Suppose you've got a game that supports deep niches, so that you might end up with one character totally specialized in interpersonal manipulation, another character totally specialized in combat, another one in mass politicking, another in crafting, etc., etc., etc.

Actually, let's go way beyond that. Let's say -whatever- the player can dream up as their flavor, that can be their niche, and they are the King of that niche. Anyone fighting them within their own niche is bound to lose. And this goes for everyone.

Any competitiveness thus becomes not about who is the best fighter or who is the best carouser or whatever. Rather, it becomes about what mode the competition will take place in. So why would a player ever choose to fight a duel if they know that is another player's niche and not their own? People start to roleplay with implied contracts that neither will employ their niches.

This may sound like hyperbole, but I think most of us have seen it happen somewhere or another: physical PCs cry foul when they are socially dominated; social PCs cry foul when they are hack-and-slashed.

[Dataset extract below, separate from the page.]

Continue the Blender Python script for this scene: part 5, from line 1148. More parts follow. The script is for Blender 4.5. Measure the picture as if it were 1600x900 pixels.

One way to deal with this is to allow -less- specialization. An entire game might be focused on physical combat (and, oh, they might have social-flavored powers, but such powers are externalized as effects on physical combat). Another game might have both physical combat and social combat elements, but (usually implicitly rather than explicitly) designate a given scene as one or the other.

Those are both valid approaches, appealing to different player demographics. But here is what I'm asking for in this thread: has anyone yet found a good approach for true niche vs. niche action? How do you pit the 100%-specialized King of Crafting against the 100%-specialized King of Politicking (or social vs. combat, or holiday carousing vs. athletic sportsmanship, etc.) and make them both come out feeling like they've had a fun, engaging, mechanically fair scene?

If there are no good answers, that's fair enough. But I'm just kind of wondering if anyone's had a revolutionary idea in this regard in the last several years.